* START *

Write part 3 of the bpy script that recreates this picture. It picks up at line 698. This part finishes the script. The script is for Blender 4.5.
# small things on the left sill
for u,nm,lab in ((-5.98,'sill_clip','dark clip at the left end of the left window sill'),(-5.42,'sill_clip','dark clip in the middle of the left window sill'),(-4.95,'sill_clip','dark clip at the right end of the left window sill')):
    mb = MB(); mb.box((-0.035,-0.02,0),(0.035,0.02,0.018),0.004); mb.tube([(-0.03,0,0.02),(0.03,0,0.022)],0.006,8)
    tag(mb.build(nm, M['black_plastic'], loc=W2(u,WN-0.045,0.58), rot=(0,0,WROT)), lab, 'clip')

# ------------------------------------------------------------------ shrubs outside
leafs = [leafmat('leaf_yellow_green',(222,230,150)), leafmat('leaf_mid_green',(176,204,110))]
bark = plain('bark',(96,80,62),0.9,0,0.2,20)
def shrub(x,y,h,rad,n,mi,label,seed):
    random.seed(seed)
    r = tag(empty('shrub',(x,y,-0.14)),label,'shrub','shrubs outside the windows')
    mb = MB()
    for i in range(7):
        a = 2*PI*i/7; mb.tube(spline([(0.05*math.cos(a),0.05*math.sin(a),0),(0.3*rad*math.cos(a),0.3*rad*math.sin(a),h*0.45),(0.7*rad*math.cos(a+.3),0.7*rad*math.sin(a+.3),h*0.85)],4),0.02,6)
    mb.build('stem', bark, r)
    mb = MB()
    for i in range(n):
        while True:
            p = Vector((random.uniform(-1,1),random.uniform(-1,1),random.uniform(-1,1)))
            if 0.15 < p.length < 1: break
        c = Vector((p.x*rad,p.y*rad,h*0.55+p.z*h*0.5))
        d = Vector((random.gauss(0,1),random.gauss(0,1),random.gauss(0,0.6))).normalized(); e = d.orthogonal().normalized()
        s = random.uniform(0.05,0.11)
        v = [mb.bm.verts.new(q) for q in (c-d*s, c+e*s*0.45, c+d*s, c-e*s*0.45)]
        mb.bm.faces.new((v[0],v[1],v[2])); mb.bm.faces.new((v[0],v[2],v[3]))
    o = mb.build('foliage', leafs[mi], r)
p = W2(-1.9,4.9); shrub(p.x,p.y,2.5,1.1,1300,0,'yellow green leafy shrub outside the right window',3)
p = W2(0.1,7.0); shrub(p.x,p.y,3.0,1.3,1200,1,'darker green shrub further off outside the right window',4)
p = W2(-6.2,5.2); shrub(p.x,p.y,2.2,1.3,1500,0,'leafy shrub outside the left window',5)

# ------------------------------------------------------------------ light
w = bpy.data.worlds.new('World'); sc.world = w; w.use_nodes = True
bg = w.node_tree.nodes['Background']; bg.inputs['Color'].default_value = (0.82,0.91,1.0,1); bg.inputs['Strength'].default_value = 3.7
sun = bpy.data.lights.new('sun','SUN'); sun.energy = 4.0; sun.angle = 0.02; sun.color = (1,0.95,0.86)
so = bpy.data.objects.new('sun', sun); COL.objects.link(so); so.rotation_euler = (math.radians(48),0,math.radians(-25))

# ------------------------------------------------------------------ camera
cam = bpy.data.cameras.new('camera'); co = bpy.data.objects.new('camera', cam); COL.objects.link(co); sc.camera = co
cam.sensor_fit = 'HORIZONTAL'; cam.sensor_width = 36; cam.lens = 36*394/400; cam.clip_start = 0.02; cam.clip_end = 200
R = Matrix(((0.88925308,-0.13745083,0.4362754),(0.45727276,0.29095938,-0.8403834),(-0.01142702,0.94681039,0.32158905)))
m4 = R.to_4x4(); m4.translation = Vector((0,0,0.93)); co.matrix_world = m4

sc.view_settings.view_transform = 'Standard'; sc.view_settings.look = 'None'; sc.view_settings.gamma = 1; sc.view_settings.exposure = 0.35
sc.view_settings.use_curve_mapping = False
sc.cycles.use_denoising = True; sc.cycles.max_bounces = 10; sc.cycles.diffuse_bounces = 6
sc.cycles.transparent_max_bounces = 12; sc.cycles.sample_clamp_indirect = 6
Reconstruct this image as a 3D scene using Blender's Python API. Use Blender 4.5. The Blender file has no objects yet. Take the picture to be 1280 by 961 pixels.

* END *

- [Stated goal] Exactly as written above, please repeat the entries.

- [Reply to the task]
Write part 3 of the bpy script that recreates this picture. It picks up at line 698. This part finishes the script. The script is for Blender 4.5.
# small things on the left sill
for u,nm,lab in ((-5.98,'sill_clip','dark clip at the left end of the left window sill'),(-5.42,'sill_clip','dark clip in the middle of the left window sill'),(-4.95,'sill_clip','dark clip at the right end of the left window sill')):
    mb = MB(); mb.box((-0.035,-0.02,0),(0.035,0.02,0.018),0.004); mb.tube([(-0.03,0,0.02),(0.03,0,0.022)],0.006,8)
    tag(mb.build(nm, M['black_plastic'], loc=W2(u,WN-0.045,0.58), rot=(0,0,WROT)), lab, 'clip')

# ------------------------------------------------------------------ shrubs outside
leafs = [leafmat('leaf_yellow_green',(222,230,150)), leafmat('leaf_mid_green',(176,204,110))]
bark = plain('bark',(96,80,62),0.9,0,0.2,20)
def shrub(x,y,h,rad,n,mi,label,seed):
    random.seed(seed)
    r = tag(empty('shrub',(x,y,-0.14)),label,'shrub','shrubs outside the windows')
    mb = MB()
    for i in range(7):
        a = 2*PI*i/7; mb.tube(spline([(0.05*math.cos(a),0.05*math.sin(a),0),(0.3*rad*math.cos(a),0.3*rad*math.sin(a),h*0.45),(0.7*rad*math.cos(a+.3),0.7*rad*math.sin(a+.3),h*0.85)],4),0.02,6)
    mb.build('stem', bark, r)
    mb = MB()
    for i in range(n):
        while True:
            p = Vector((random.uniform(-1,1),random.uniform(-1,1),random.uniform(-1,1)))
            if 0.15 < p.length < 1: break
        c = Vector((p.x*rad,p.y*rad,h*0.55+p.z*h*0.5))
        d = Vector((random.gauss(0,1),random.gauss(0,1),random.gauss(0,0.6))).normalized(); e = d.orthogonal().normalized()
        s = random.uniform(0.05,0.11)
        v = [mb.bm.verts.new(q) for q in (c-d*s, c+e*s*0.45, c+d*s, c-e*s*0.45)]
        mb.bm.faces.new((v[0],v[1],v[2])); mb.bm.faces.new((v[0],v[2],v[3]))
    o = mb.build('foliage', leafs[mi], r)
p = W2(-1.9,4.9); shrub(p.x,p.y,2.5,1.1,1300,0,'yellow green leafy shrub outside the right window',3)
p = W2(0.1,7.0); shrub(p.x,p.y,3.0,1.3,1200,1,'darker green shrub further off outside the right window',4)
p = W2(-6.2,5.2); shrub(p.x,p.y,2.2,1.3,1500,0,'leafy shrub outside the left window',5)

# ------------------------------------------------------------------ light
w = bpy.data.worlds.new('World'); sc.world = w; w.use_nodes = True
bg = w.node_tree.nodes['Background']; bg.inputs['Color'].default_value = (0.82,0.91,1.0,1); bg.inputs['Strength'].default_value = 3.7
sun = bpy.data.lights.new('sun','SUN'); sun.energy = 4.0; sun.angle = 0.02; sun.color = (1,0.95,0.86)
so = bpy.data.objects.new('sun', sun); COL.objects.link(so); so.rotation_euler = (math.radians(48),0,math.radians(-25))

# ------------------------------------------------------------------ camera
cam = bpy.data.cameras.new('camera'); co = bpy.data.objects.new('camera', cam); COL.objects.link(co); sc.camera = co
cam.sensor_fit = 'HORIZONTAL'; cam.sensor_width = 36; cam.lens = 36*394/400; cam.clip_start = 0.02; cam.clip_end = 200
R = Matrix(((0.88925308,-0.13745083,0.4362754),(0.45727276,0.29095938,-0.8403834),(-0.01142702,0.94681039,0.32158905)))
m4 = R.to_4x4(); m4.translation = Vector((0,0,0.93)); co.matrix_world = m4

sc.view_settings.view_transform = 'Standard'; sc.view_settings.look = 'None'; sc.view_settings.gamma = 1; sc.view_settings.exposure = 0.35
sc.view_settings.use_curve_mapping = False
sc.cycles.use_denoising = True; sc.cycles.max_bounces = 10; sc.cycles.diffuse_bounces = 6
sc.cycles.transparent_max_bounces = 12; sc.cycles.sample_clamp_indirect = 6
Reconstruct this image as a 3D scene using Blender's Python API. Use Blender 4.5. The Blender file has no objects yet. Take the picture to be 1280 by 961 pixels.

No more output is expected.